The second facet of successful fishing in the wind is learning how wind affects fish behavior and location. A great casting stroke won't produce fish if you are throwing flies into dead water. The key thing to remember is that wind will push water and create currents. Currents propel, disrupt, and dislodge prey, providing an opportunity for predators to capture an easy meal. The trick is to learn where to look for, and how to identify, areas where this occurs.

We often have a tendency to seek shelter from the wind. It's human nature. You know "Find a protected shoreline." If your sole goal is to spot a redfish tail sticking out of the water on a windy day, then make yourself happy and go find some calm water. Who knows, maybe you will luck into something. But a more adventurous, and often successful, tactic is to seek out the froth and current go to the places with movement and action.

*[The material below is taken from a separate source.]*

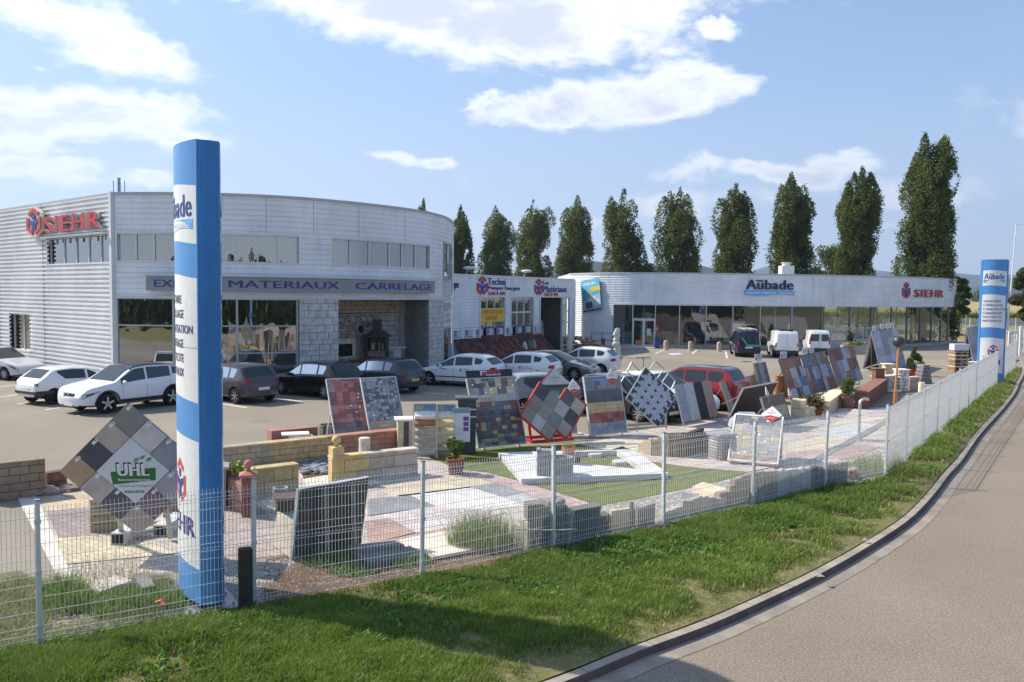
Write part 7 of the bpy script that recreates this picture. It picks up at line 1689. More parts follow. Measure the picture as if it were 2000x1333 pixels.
# pinkish hollow blocks on the lot
bwall('hollow_block', 'reddish hollow building blocks in a row on the asphalt behind the long wall', (530, 862), (622, 853), .30, .42, [(1, '#8f5f50')], .75, .30, cat='blocks')
m = MB(); q = at(575, 858, .3); m.box((q.x-.05, q.y+.3, .40), (.75, .45, .045), (.70, .68, .64), .3, bev=.008); m.box((q.x+.05, q.y+.3, .345), (.5, .4, .05), (.5, .48, .45), .1); m.box((q.x+.35, q.y+.25, .345), (.2, .2, .06), (.40, .25, .2), .5); tag(m.build('slab_stack', STONE, origin=q), 'white slab resting on the reddish hollow blocks', 'slab')
m = MB(); q = at(637, 858)
for i in range(22): a_ = 2*math.pi*i/22; m.box((q.x+.28*math.cos(a_), q.y+.28+.28*math.sin(a_), .2), (.075, .06, .4), vary(random.choice(['#a08a5a', '#5a5650', '#8a8578']), .1), a_+math.pi/2)
tag(m.build('stave_planter', STONE, origin=q), 'small round planter of striped staves left of the red leaning board', 'planter')
# tile sample racks
def rack(label, px, py, w, h, cols, extra=None):
    q = at(px, py); T = thing('sample_rack', label, 'display rack', tuple(q), .12, 'metal racks of step samples')
    for sx in (-w/2, w/2): m = MB(); m.box((sx, 0, h/2), (.035, .10, h), (.58, .60, .60)); m.box((sx, .15, .03), (.05, .6, .05), (.5, .5, .5)); m.bar((sx, 0, h*.9), (sx, .4, .05), .03, col=(.5, .5, .5)); m.build('upright', STEEL, T, world=False)
    n_ = len(cols)
    for i, c in enumerate(cols):
        z = h*.84-(h*.8)*i/n_; m = MB(); M_ = Matrix.Translation((0, -.06, z)) @ Matrix.Rotation(R_(38), 4, 'X'); m.box((0, 0, 0), (w-.07, .26, .035), lin(c), M=M_); m.box((0, -.125, -.05), (w-.07, .02, .09), tuple(x*.8 for x in lin(c)), M=M_); m.build('sample', STONE, T, world=False)
    m = MB(); m.box((0, -.02, h-.09), (w-.04, .02, .20), (.20, .26, .28)); m.box((w*.15, -.032, h-.07), (w*.4, .006, .09), (.10, .18, .42)); m.box((-w*.25, -.032, h-.10), (w*.3, .006, .12), (.30, .33, .30)); m.build('header', PLAST, T, world=False); return T
rack('left rack of curved step samples with a small picture header', 830, 895, .62, 1.45, ['#cfcfce', '#8d5b3e', '#a0977c', '#98938a', '#9a988f', '#a09c94'])
T = rack('right rack of rounded cream samples with a purple poster', 870, 893, .55, 1.42, ['#c9bfa5', '#c4b07c', '#b9ab82', '#a9a492', '#989482'])
m = MB(); m.box((.42, -.10, .88), (.46, .02, .92), (.60, .60, .66)); 
for i in range(3): m.box((.54, -.114, 1.05-.14*i), (.14, .006, .11), (.14, .06, .26))
m.box((.42, -.114, 1.27), (.44, .006, .14), (.15, .30, .36)); m.box((.36, -.114, .72), (.24, .006, .22), (.5, .5, .55)); m.box((.22, -.112, .5), (.1, .006, .12), (.15, .05, .3)); m.build('poster', PLAST, T, world=False)
# ================= lawn platform, concrete pieces =================
def pxp(pts, z=0): return [(at(x, y, z).x, at(x, y, z).y) for x, y in pts]
PF = thing('platform', 'raised white triangular slab frame with a green cut-out on the lawn', 'platform', tuple(at(1100, 915)))
z1 = .15; O4 = [(973, 884), (1019, 936), (1306, 925), (1236, 878)]; I3 = [(1120, 884), (1185, 884), (1262, 914), (1150, 897)]
P = pxp(O4, z1); Q = pxp([(1124, 883), (1204, 880.5), (1260, 918), (1122, 904)], z1); m = MB(); CW = (.50, .50, .49)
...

Often times, predators will patrol a windswept bank or shoreline where currents pile up plankton and waves dislodge bits of food. Small critters move in to feed on the windswept bounty and bigger predators in turn move in to feed on them. It may seem like the most unpleasant place to be- choppy, foamy, and streaked with off-color water but it is often where the fish are. Tie on a weedless fly and get to work. You'll forget about the wind when you hook your first fish.

Other prime areas include bottlenecks, creeks, points, or narrow passes where winds pile up and push water. Wind-driven water flows through these physical features as though it was being pulled along by the tides. Fish as though the tides were at work, because predators will be lurking nearby in hopes of ambushing tumbling prey.

I was reminded of this phenomenon last December while fishing in Port O'Connor. It was a cloudy cool day and a brisk wind had picked up by noon. Around 2:00 PM, I found myself slowly wading down a long protected shoreline, searching for reds. A 400-yard stretch of that shoreline had yielded nothing, not even a promising head wake. Things looked bleak and the boat behind me started looking farther and farther away. Ahead of me, the shoreline tapered into a narrow point and behind the point was a wide expanse of open water. Wind was pushing water around the point and had formed a visible seam that streaked out several hundred feet. I figured I might as well check it out. As soon as I approached the seam I started spotting redfish that had been attracted to the disturbed water. They were aggressively feeding along the seam, and those fish were a delightful end to a long dead wade.

The point is, windy weather should not ruin your chances for success. Practice your casting stroke and develop an honest level of confidence in your skills. Continue to refine your technique and get help from others when you struggle. Keep your eyes open for opportunity and don't be afraid to change your tactics or take a chance. You could very well learn something that will open the door toward more opportunity down the road.